┌──

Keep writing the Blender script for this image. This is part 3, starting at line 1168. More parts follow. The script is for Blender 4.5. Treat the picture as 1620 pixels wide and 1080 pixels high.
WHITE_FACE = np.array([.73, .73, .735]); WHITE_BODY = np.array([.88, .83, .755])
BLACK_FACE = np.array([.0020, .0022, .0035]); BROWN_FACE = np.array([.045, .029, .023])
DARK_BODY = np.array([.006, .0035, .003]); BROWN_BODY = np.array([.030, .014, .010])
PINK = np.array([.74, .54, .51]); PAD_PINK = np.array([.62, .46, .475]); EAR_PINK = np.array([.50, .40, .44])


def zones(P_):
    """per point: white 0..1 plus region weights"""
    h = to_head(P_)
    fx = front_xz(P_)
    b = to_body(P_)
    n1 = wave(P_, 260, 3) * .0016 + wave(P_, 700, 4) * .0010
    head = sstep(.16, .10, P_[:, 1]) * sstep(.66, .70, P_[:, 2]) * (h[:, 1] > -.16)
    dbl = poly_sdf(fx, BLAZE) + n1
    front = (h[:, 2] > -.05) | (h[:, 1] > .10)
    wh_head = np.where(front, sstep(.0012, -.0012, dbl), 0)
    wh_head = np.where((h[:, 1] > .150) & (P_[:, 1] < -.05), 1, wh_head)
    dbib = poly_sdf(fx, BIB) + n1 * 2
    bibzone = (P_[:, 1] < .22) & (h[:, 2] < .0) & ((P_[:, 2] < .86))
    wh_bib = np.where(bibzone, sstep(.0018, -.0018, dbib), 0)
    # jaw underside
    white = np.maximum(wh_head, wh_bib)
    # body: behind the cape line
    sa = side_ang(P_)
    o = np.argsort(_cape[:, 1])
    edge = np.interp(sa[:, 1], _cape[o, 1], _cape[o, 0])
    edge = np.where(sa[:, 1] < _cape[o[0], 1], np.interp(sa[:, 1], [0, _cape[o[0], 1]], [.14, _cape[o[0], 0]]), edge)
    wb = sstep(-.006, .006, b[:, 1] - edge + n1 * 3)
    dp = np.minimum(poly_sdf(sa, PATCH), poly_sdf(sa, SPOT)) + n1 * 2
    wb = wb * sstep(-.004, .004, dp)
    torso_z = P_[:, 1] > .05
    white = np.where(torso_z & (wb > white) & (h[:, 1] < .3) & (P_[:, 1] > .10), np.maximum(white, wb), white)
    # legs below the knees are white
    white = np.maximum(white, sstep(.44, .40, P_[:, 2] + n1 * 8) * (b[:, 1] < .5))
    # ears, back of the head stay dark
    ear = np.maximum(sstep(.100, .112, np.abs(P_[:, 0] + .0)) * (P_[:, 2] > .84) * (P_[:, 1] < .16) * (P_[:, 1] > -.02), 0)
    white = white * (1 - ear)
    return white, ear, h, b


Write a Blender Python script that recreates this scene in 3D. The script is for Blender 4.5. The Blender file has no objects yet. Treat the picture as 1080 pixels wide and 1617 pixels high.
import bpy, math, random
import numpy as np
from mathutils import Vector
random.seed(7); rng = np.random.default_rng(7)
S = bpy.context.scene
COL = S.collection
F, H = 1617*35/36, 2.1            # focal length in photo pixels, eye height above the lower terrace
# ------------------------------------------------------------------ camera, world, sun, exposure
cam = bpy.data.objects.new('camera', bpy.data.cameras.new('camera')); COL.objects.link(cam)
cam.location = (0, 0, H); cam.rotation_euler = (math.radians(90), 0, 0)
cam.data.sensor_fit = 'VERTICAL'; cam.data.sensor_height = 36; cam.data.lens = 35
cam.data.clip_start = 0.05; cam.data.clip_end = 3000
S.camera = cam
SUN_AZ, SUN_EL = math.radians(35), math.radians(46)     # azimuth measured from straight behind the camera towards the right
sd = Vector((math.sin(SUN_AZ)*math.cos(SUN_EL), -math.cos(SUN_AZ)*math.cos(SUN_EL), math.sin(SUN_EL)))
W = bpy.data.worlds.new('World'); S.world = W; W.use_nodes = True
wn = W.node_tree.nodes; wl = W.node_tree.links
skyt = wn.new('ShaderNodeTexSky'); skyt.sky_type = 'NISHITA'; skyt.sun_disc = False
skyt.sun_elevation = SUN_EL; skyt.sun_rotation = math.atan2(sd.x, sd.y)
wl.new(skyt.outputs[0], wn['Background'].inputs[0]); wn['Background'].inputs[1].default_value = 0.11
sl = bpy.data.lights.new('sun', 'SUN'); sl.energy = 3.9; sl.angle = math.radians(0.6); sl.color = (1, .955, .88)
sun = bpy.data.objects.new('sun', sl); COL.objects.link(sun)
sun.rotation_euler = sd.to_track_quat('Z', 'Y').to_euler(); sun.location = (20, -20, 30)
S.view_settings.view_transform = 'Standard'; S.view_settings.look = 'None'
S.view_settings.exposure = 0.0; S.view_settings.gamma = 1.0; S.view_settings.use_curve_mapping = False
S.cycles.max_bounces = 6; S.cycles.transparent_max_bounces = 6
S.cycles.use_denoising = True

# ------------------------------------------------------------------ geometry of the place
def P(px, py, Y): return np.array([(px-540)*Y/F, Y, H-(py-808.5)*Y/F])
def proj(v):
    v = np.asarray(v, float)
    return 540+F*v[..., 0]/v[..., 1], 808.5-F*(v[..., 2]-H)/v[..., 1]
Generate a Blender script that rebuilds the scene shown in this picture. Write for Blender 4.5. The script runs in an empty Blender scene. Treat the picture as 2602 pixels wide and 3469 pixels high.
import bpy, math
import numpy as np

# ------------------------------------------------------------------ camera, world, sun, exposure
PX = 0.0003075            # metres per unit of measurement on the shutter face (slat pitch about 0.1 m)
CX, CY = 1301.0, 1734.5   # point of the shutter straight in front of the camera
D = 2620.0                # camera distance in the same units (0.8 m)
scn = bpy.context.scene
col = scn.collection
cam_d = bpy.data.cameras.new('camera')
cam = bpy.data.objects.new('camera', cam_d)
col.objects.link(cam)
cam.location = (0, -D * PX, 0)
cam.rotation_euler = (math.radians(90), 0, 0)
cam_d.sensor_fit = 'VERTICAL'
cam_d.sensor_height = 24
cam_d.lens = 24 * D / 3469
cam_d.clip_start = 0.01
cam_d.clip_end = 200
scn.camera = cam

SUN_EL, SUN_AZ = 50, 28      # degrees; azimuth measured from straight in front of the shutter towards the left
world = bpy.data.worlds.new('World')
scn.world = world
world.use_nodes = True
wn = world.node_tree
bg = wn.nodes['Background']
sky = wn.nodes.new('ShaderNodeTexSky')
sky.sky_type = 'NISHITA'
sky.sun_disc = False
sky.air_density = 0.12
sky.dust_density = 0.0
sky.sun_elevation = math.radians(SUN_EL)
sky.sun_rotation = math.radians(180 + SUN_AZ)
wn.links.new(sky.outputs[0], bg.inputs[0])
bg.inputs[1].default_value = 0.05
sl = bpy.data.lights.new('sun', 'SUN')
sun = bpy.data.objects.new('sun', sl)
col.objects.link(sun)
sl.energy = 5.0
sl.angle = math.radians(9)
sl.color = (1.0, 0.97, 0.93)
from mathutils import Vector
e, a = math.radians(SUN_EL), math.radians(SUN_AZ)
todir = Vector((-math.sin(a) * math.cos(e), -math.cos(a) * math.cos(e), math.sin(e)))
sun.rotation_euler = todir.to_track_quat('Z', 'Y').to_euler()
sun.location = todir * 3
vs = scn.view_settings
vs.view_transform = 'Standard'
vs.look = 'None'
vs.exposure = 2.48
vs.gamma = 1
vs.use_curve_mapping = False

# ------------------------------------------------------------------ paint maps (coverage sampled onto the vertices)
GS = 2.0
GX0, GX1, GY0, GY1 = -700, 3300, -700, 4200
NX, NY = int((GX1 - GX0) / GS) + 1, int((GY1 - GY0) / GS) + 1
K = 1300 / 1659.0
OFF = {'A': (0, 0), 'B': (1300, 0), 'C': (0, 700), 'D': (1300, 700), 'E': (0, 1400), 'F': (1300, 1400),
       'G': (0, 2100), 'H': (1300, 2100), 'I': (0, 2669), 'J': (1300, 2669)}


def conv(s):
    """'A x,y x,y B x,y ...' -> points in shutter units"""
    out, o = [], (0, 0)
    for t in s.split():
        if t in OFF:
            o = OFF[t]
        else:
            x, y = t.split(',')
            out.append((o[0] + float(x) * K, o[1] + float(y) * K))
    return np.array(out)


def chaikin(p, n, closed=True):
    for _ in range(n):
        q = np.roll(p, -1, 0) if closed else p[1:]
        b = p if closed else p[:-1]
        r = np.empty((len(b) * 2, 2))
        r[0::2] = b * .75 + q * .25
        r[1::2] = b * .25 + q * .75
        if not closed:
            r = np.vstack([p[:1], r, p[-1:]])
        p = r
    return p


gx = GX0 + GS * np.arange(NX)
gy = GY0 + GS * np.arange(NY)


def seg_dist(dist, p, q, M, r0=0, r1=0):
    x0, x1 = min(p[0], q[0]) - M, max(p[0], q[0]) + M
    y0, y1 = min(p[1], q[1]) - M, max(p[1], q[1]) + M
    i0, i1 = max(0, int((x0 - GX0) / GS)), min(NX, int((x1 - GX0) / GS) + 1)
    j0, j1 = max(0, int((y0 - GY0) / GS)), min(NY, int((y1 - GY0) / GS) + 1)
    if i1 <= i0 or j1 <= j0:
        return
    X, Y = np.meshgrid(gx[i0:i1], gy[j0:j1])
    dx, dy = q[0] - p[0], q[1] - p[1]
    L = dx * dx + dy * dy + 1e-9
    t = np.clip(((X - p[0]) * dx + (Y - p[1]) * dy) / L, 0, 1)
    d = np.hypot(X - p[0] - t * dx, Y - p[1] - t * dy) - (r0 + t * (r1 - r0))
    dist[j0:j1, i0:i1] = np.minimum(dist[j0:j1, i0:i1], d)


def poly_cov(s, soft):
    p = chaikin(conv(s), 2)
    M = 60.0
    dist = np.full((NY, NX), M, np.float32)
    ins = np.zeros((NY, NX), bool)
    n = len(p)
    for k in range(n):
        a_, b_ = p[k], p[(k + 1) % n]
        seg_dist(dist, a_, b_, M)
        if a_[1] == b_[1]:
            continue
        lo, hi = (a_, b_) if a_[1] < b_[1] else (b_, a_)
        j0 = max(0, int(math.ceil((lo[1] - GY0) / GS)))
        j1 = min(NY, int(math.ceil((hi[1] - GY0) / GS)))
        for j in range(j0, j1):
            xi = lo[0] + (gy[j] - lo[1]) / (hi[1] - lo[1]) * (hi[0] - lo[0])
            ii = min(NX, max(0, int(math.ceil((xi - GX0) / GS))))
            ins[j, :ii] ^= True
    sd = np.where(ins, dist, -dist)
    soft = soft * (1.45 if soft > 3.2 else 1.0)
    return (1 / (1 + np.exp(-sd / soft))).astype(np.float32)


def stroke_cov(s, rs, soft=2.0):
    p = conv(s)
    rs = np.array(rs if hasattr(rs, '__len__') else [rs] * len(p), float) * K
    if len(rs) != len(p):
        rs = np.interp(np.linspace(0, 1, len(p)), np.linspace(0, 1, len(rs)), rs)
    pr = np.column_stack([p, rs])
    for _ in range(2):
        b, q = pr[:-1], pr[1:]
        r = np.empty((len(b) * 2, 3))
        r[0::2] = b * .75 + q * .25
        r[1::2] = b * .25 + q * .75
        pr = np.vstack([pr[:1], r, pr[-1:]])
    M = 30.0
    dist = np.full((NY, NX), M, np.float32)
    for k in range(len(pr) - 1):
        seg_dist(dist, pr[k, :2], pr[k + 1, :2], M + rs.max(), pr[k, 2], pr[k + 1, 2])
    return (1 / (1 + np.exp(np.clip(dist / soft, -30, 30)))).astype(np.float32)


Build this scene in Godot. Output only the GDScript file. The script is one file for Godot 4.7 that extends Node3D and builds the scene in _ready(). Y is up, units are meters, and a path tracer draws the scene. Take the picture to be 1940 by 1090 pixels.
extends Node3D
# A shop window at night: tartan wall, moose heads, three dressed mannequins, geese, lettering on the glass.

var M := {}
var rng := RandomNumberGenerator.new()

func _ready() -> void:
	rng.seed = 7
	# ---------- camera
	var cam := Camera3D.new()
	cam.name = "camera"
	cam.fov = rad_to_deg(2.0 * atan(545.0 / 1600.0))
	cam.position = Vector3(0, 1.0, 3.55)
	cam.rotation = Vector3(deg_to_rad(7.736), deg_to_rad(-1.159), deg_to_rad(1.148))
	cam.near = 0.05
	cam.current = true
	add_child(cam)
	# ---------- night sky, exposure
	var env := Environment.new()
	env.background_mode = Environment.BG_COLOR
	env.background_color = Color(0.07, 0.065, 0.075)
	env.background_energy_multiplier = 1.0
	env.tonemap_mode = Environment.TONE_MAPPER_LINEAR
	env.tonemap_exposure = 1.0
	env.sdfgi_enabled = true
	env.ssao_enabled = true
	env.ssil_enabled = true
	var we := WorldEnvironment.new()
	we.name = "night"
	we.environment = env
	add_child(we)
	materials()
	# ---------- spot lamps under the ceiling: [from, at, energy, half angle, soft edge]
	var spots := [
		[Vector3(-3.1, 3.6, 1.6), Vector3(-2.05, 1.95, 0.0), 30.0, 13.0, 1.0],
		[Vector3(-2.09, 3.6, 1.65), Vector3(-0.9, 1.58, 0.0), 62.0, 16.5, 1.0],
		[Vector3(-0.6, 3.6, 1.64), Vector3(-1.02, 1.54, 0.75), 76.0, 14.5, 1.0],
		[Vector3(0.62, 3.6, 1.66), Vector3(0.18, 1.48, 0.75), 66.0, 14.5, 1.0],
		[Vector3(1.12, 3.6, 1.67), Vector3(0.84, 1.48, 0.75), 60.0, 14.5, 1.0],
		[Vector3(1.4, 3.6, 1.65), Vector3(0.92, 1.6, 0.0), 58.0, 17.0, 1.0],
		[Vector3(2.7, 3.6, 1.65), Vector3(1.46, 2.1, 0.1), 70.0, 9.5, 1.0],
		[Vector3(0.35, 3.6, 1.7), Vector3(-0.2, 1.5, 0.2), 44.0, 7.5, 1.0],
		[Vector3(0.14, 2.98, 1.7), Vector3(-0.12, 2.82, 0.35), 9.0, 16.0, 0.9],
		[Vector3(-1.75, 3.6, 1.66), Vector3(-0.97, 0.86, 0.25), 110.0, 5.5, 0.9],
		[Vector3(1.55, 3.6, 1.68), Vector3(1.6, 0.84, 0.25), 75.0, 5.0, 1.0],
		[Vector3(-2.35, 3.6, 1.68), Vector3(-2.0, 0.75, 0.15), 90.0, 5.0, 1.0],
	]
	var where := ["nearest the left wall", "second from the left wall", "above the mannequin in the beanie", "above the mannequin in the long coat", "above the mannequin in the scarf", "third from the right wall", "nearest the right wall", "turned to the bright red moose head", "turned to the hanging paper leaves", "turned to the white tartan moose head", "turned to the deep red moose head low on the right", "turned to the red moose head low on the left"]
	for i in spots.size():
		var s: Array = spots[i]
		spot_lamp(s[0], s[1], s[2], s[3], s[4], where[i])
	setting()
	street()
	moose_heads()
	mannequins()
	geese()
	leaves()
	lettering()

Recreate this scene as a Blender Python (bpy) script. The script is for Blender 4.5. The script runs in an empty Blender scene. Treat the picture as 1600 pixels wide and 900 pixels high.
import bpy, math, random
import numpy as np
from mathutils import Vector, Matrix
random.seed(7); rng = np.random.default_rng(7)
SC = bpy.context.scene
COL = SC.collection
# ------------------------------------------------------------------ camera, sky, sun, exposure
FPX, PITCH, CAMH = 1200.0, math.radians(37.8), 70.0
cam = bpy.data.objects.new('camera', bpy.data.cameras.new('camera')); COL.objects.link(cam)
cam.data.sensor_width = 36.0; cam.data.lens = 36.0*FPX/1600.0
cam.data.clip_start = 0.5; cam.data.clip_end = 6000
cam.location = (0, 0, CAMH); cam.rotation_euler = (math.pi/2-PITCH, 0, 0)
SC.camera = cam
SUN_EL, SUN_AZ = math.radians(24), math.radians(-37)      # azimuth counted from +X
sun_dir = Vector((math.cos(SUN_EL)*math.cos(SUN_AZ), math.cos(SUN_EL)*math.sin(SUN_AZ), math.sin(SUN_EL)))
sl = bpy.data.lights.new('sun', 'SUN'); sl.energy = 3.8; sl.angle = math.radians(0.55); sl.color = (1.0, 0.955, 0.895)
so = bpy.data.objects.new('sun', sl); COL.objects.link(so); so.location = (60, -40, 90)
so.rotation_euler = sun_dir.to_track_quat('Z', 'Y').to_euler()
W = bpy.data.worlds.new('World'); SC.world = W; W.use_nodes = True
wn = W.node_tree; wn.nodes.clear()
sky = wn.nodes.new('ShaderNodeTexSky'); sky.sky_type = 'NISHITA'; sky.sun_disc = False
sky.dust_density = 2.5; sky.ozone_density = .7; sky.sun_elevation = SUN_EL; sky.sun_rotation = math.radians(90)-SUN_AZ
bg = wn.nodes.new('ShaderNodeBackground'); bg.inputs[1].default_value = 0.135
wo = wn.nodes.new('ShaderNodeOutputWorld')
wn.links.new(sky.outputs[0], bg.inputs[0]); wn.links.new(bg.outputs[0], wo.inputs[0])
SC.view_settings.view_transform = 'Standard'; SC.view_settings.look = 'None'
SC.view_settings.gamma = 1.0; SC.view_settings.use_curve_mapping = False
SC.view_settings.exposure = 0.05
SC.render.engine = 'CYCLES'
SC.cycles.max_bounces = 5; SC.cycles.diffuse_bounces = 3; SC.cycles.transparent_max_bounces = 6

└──

Pull every line containing the word "that" out of the material.

§ **SOLUTION TO THE EXERCISE**:
Write a Blender Python script that recreates this scene in 3D. The script is for Blender 4.5. The Blender file has no objects yet. Treat the picture as 1080 pixels wide and 1617 pixels high.
Generate a Blender script that rebuilds the scene shown in this picture. Write for Blender 4.5. The script runs in an empty Blender scene. Treat the picture as 2602 pixels wide and 3469 pixels high.
Build this scene in Godot. Output only the GDScript file. The script is one file for Godot 4.7 that extends Node3D and builds the scene in _ready(). Y is up, units are meters, and a path tracer draws the scene. Take the picture to be 1940 by 1090 pixels.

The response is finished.